For each of the above models, one can ask questions like when did the war start? If it was a crime, the war started on 9/11, 2001. If it is a clash of civilizations, it started in 622 C.E. If it is a global insurgency, the military usually cites 1993, when Al Qaeda-trained soldiers in Somalia killed American military personnel. If it is a reformation, it started either with Ibn ‘Abd al-Wahhab in the eighteenth century or in 1928, with the founding of the Muslim Brotherhood. If it is a long war, then it started in 1979, with the founding of the Islamic Republic of Iran.

The models also answer the question of “who is the enemy” differently. If it is a crime, then obviously it is bin Laden et al. If it is a clash of civilizations, then it is the entire Arab/Muslim world. If it is a global insurgency, it is Al Qaeda and affiliated groups. If this is a reformation, then it is the Islamists and/or the jihadis. If it is a long war, then the problem are nation-states: Afghanistan, Iraq, Iran, and Saudi Arabia, et al. One can see why a government might prefer this vision.

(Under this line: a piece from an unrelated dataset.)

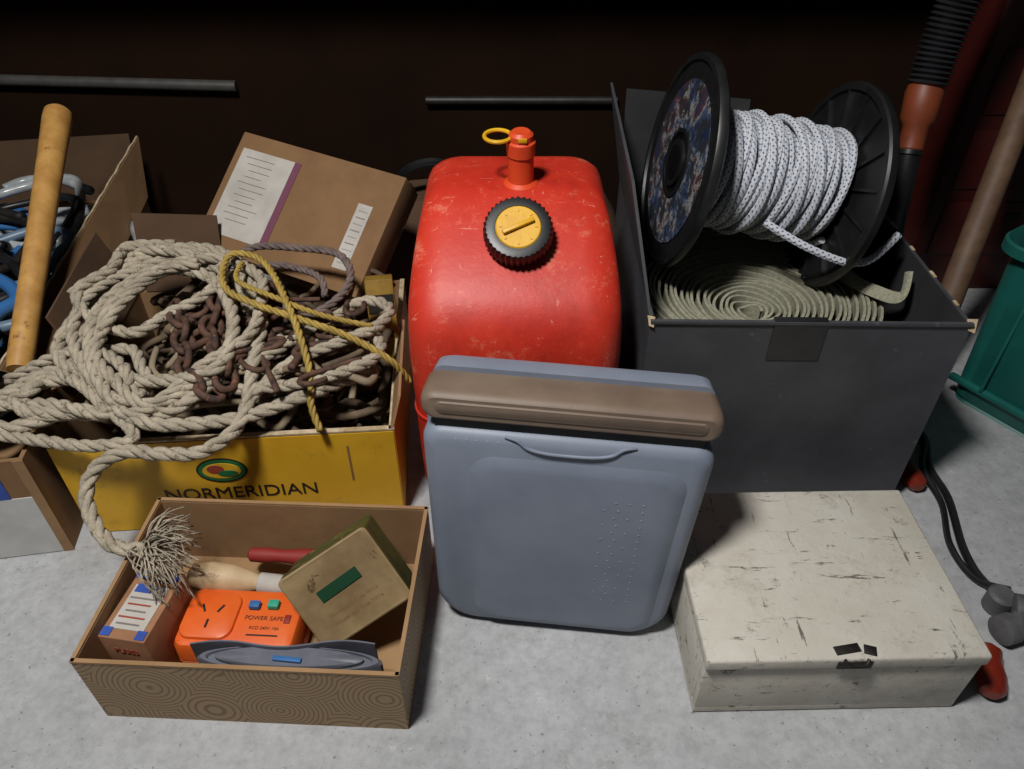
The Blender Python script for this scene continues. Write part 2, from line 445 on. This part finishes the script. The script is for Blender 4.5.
Mb = axisM((-.32, .655, .05), (1, -.1, .05))
b.lathe([(.004, -.05), (.010, -.045), (.011, -.02), (.009, .0), (.012, .03), (.012, .045), (.006, .05)], M_redh, 12, Mb)
b.lathe([(.003, .05), (.003, .10), (.001, .105)], M_metal, 10, Mb)
b.done()

# ---------------------------------------------------------------- white wooden box
b = MB('wooden_box'); W, D, H = .322, .250, .118
Mw = Matrix.Translation((.222, .456, 0)) @ Matrix.Rotation(R(1.2), 4, 'Z')
b.box((W/2, D/2, .008), (W, D, .012), M_wbox, bev=.001, M=Mw)
b.box((W/2, .006, .053), (W, .012, .094), M_wbox, bev=.0015, M=Mw)
b.box((W/2, D-.006, .053), (W, .012, .094), M_wbox, bev=.0015, M=Mw)
b.box((.006, D/2, .053), (.012, D-.025, .094), M_wbox, bev=.0015, M=Mw)
b.box((W-.006, D/2, .053), (.012, D-.025, .094), M_wbox, bev=.0015, M=Mw)
b.box((W/2, D/2, .1012), (W-.004, D-.004, .003), M_wedge, M=Mw)
b.box((W/2, D/2-.001, .1125), (W+.004, D+.006, .019), M_wbox, bev=.0035, seg=3, M=Mw)
b.box((W*.52, -.0050, .112), (.040, .0025, .013), M_iron, bev=.001, M=Mw)
b.box((W*.50, .009, .1224), (.030, .011, .002), M_iron, (0, 0, .15), bev=.0006, M=Mw)
b.box((W*.58, .007, .1224), (.014, .012, .002), M_iron, (0, 0, -.3), bev=.0006, M=Mw)
b.tube(spline([(W*.52-.014, -.004, .1225), (W*.52-.008, -.010, .119), (W*.52+.008, -.010, .119), (W*.52+.014, -.004, .1225)]), .002, M_iron, 6, Mw)
b.done()

# ---------------------------------------------------------------- grey plastic case
b = MB('plastic_carry_case')
Mk = Matrix.Translation((.050, .570, .004)) @ Matrix.Rotation(R(-5.5), 4, 'Z') @ Matrix.Rotation(R(-5), 4, 'X') @ Matrix.Rotation(R(1.6), 4, 'Y')
def xz(w, hgt, r, y, cz, cx=0, n=8, rt=None):
    return [((x)*(1.0+.34*z), y, z) for x, z in rrect(w, hgt, r, n, cx, cz, rt)]
b.loft([xz(.27, .330, .035, .082, .180, rt=.02), xz(.288, .348, .042, .079, .180, rt=.024), xz(.296, .358, .046, .072, .181, rt=.026), xz(.298, .362, .048, .045, .182, rt=.028), xz(.298, .362, .048, .040, .182, rt=.028), xz(.293, .352, .046, .0395, .178, rt=.026), xz(.293, .352, .046, .037, .178, rt=.026)], M_case, Mk)
fh = .321; fz = .1625
b.loft([xz(.293, fh, .046, .038, fz, rt=.020), xz(.298, fh+.002, .048, .0365, fz, rt=.022), xz(.299, fh+.003, .05, .016, fz, rt=.022), xz(.296, fh-.001, .049, .008, fz, rt=.021), xz(.288, fh-.010, .047, .003, fz, rt=.018), xz(.274, fh-.026, .042, 0, fz, rt=.014)], M_case, Mk)
b.loft([xz(.232, .286, .030, .001, .152, .014), xz(.214, .266, .026, -.004, .150, .014), xz(.20, .250, .022, -.005, .150, .014)], M_case_d, Mk)
# lid behind the band
b.loft([xz(.262, .022, .010, .080, .362), xz(.280, .028, .013, .073, .362), xz(.284, .028, .013, .052, .362)], M_case, Mk)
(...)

What are our objectives in this war? If it’s a crime, then it would be to arrest or kill Bin Laden et al. If it’s a clash of civilizations, then it’s to achieve the transformation of the Islamic world. When Samuel Huntington talked about a clash of civilizations, he was not talking about all-out war between Islam and what he called western Christianity. He was arguing that what was needed was modernization. If it’s a global insurgency, the goal would be to suppress or kill al Qaeda while preventing other Muslims from joining the fight. If it’s a reformation, then an “enlightenment” is needed. If it’s a long war involving nation states, then we need to achieve regime change.

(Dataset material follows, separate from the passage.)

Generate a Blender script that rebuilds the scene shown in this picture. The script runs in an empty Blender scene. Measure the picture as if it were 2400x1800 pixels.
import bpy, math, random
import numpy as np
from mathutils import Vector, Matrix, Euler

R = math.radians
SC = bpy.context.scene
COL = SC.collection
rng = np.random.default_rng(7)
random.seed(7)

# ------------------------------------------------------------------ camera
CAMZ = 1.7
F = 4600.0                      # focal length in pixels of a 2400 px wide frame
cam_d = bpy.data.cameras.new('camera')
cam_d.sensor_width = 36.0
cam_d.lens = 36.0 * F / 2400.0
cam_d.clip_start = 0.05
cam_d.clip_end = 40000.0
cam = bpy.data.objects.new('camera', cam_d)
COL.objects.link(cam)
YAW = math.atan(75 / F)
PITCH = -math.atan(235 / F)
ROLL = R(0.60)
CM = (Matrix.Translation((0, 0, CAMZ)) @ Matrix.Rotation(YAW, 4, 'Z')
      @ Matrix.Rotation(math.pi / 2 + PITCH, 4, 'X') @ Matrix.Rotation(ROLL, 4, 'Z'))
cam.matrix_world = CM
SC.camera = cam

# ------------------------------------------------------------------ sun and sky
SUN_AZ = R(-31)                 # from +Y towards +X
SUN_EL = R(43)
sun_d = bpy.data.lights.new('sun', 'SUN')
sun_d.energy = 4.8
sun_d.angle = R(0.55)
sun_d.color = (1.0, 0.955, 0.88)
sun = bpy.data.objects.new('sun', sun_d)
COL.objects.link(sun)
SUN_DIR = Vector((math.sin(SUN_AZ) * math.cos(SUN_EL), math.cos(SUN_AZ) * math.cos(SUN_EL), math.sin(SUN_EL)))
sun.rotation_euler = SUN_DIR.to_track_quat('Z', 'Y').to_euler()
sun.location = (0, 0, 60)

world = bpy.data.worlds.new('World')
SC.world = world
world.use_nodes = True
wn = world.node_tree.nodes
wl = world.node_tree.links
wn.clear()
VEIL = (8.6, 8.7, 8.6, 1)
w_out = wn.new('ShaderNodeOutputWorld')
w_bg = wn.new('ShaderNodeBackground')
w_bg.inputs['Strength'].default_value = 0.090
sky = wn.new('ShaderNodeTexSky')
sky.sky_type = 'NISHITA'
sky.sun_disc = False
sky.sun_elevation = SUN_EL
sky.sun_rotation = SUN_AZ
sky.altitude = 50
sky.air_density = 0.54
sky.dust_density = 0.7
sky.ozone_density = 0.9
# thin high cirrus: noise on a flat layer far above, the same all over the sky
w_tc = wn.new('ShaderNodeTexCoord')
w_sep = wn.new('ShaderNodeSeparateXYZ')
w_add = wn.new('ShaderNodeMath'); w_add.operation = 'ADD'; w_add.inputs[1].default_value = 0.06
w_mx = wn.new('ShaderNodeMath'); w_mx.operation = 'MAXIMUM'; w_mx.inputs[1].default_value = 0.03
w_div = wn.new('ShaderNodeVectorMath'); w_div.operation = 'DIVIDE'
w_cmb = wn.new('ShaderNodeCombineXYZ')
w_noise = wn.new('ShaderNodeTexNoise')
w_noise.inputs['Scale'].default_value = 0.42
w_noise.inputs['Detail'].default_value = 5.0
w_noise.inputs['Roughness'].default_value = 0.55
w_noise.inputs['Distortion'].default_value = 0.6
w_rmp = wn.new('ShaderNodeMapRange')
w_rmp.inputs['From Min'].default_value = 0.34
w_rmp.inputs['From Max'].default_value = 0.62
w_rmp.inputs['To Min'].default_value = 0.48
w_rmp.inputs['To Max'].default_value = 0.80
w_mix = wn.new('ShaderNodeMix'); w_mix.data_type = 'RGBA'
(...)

How do you operationalize all these models? If it’s a crime, one arrests people— it’s a law enforcement problem. If it’s a clash of civilizations, then you need diplomatic pressure and international institutions. If it’s an insurgency, then you need counterinsurgency tactics, which are military but also include society, culture, and economic measures. If it’s a reformation, there’s very little we can do. It all has to be done internally by legitimate Islamic clergy. Finally, if it’s regime change that’s needed, then we would be invading and state-building.

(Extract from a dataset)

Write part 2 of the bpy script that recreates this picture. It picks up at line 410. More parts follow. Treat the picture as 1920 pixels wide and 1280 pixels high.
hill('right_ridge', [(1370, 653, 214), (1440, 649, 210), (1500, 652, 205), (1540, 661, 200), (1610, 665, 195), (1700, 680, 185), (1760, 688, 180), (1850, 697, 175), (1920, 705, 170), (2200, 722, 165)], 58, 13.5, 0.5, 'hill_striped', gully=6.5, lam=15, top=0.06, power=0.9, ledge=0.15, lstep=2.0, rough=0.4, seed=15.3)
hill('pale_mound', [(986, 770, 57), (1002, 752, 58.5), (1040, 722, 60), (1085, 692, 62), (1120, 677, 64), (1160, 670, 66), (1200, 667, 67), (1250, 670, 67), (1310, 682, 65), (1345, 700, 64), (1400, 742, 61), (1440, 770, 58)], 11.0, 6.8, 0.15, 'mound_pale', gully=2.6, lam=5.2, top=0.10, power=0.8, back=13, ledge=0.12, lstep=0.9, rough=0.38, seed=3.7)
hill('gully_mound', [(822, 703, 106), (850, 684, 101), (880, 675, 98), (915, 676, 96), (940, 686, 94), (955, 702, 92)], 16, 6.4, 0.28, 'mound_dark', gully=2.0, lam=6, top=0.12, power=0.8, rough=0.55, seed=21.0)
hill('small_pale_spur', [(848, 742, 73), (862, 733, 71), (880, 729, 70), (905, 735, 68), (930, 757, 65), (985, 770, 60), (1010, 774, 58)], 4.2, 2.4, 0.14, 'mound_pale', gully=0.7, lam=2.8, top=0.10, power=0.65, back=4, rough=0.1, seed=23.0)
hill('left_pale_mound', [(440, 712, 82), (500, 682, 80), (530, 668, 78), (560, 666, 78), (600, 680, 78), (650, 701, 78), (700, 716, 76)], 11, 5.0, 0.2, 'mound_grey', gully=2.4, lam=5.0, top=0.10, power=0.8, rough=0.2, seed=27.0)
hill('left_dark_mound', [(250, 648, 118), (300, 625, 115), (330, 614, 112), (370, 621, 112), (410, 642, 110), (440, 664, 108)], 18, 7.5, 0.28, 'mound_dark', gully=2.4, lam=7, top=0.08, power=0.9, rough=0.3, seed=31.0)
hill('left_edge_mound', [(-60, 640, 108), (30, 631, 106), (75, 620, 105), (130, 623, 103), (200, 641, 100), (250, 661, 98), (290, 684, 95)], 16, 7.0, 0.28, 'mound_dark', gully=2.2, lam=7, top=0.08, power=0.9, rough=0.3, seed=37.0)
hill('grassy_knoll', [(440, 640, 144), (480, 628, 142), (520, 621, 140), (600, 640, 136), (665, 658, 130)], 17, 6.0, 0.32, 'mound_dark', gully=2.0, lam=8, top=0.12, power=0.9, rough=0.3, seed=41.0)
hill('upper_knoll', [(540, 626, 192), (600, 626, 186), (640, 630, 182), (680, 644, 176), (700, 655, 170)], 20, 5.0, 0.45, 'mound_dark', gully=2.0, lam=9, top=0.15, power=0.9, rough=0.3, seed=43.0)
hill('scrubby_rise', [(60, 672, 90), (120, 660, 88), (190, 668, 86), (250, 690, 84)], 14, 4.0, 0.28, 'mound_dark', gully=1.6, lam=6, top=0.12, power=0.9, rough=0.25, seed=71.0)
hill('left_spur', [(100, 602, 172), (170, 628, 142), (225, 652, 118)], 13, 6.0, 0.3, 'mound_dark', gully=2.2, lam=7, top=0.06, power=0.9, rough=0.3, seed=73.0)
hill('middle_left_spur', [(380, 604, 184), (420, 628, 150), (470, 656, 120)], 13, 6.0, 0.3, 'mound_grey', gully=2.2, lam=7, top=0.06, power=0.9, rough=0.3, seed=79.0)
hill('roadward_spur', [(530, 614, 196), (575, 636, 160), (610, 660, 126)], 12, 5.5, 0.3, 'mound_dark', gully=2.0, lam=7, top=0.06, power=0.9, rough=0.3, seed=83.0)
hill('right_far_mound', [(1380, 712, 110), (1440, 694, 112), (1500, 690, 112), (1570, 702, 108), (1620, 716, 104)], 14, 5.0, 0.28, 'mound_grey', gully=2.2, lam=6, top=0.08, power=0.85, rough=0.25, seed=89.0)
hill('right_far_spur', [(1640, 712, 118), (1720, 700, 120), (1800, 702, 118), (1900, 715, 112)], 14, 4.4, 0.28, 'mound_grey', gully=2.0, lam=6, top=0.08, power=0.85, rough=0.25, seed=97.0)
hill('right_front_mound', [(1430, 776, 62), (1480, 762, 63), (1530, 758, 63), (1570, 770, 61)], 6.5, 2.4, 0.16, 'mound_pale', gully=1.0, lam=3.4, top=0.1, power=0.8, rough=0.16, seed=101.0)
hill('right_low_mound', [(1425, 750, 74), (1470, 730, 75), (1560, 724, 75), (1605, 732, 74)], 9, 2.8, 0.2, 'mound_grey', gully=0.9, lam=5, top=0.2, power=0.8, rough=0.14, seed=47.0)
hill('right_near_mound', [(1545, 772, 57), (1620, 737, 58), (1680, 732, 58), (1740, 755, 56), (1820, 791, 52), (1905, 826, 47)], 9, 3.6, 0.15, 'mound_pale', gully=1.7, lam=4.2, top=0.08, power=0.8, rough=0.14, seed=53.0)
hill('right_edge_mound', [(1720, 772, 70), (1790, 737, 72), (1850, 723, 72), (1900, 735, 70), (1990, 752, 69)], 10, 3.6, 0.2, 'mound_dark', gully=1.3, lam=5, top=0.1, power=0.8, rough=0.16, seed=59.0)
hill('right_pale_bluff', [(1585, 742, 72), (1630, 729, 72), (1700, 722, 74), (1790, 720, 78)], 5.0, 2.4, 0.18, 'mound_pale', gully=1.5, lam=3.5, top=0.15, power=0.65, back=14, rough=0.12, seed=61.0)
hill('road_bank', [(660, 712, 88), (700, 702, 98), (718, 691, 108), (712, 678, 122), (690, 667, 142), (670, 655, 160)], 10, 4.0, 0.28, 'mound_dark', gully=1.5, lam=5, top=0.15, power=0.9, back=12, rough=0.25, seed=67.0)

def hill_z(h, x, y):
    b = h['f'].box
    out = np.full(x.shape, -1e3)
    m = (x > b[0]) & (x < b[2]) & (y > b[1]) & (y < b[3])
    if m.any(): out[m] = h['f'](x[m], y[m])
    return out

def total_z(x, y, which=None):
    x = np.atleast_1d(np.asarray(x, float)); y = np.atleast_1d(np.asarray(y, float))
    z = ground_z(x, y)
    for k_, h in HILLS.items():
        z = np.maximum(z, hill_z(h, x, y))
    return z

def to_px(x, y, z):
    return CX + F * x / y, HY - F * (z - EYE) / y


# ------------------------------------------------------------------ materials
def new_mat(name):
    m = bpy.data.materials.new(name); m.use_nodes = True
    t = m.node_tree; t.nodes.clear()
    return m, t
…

Presenting the war this way can help students understand, for instance, how the Bush administration thought about the war, how the military thinks about it, how diplomats think about it, and how different people within our society think about this controversial issue. The Bush administration thought about it in terms of nation-states and in its last years as counter-insurgency in Iraq and Afghanistan. The Obama administration seems to see it as a law enforcement and counter-insurgency problem worldwide. We will likely see them downplaying the military while offering advice and aid to individual states, leaving to them the main burden.